On the research and monitoring side, Title VII of the bill authorizes increased resources for the federal agencies already conducting important scientific research and monitoring activities in the Great Lakes – NOAA’s Great Lakes Environmental Research Lab and USGS’s Great Lakes Science Center. In addition, it also authorizes extramural grants to universities and other private-sector research institutions. The bill also requires the EPA, USGS, and NOAA to submit a coordinated joint research plan every year to identify those research activities that will assist in the implementation of the Regional Collaboration’s recommendations.

 

This bill also directs the President to establish and maintain an integrated system of ocean, coastal, and Great Lakes observations, data communication and management, analysis, modeling, research, education, and outreach. NOAA would be the lead Federal agency for implementation and operation of the system. NOAA would certify one or more regional associations to be responsible for the development and operation of regional observing, such as in the Great Lakes region.

 

The bill directs the EPA to develop, in coordination with other federal agencies and Canada, indicators of water quality and related environmental factors in the Great Lakes and a network to monitor those indicators regularly throughout the Great Lakes basin. The EPA would collect initial benchmark data within four years and report to Congress on changes in water quality.

 

As the Regional Collaboration strategy recognizes, a successful restoration effort has to include a process to measure progress and to identify when success has been achieved. To ensure that resources are not wasted, it is important that the strategy include benchmarks to measure progress.

 

As a scientist, for me this piece is critical. We have to have ways to collect information, analyze it and determine whether what we are doing is successful or not, and how we might need to change our approach. I am eager to hear three things from our witnesses:

  • How we can improve our research and monitoring programs to assist the clean up and protection programs that are implemented;
  • How we can ensure that all of our efforts are making the best possible use of what science has told us about the Great Lakes; and
  • Finally, what we can do right now, with what we already know, to move the restoration process forward.

Witnesses

Our first panel is made up of two local champions of the Great Lakes.

  • Jan O’Connell is currently a national board member and treasurer for the Sierra Club.
  • George Heartwell is the mayor of Grand Rapids and has been actively involved in the Great Lakes Cities Initiative, a coalition of mayors and other local leaders organized by Chicago’s Mayor Daley.

On our second panel, we have a distinguished group of Great Lakes scientists and environmental managers.

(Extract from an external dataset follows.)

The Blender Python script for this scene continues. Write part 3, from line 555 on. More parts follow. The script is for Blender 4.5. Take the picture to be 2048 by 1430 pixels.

  • Gary Gulezian is the Director of the EPA’s Great Lakes National Program Office and has been a lead participant on the Regional Collaboration’s Executive Committee.
  • Dr. Steven Brandt is the Director of the Great Lakes Environmental Research Laboratory within the National Oceanic and Atmospheric Administration.
  • Catherine Cunningham Ballard is the Chief of the Coastal Management Program within the Michigan Department of Environmental Quality. She will provide us with the perspective of an on-the-ground program manager who can attest to current capabilities and future science and resource needs.
  • Dr. Alan Steinmann is the Director of Grand Valley State University’s Annis Water Resources Institute in Muskegon, Michigan.
  • Dr. Don Scavia is a professor of Natural Resources at the University of Michigan and heads the Michigan Sea Grant program. He is also a leading science advisor to the Healing Our Waters Coalition, a coalition of over 70 environmental organizations that participated in the Regional Collaboration and that advocates for Great Lakes clean up. It is sponsored in part by the Wege Foundation. I am pleased to recognize Peter Wege and Ellen Satterlee for their contributions to this cause.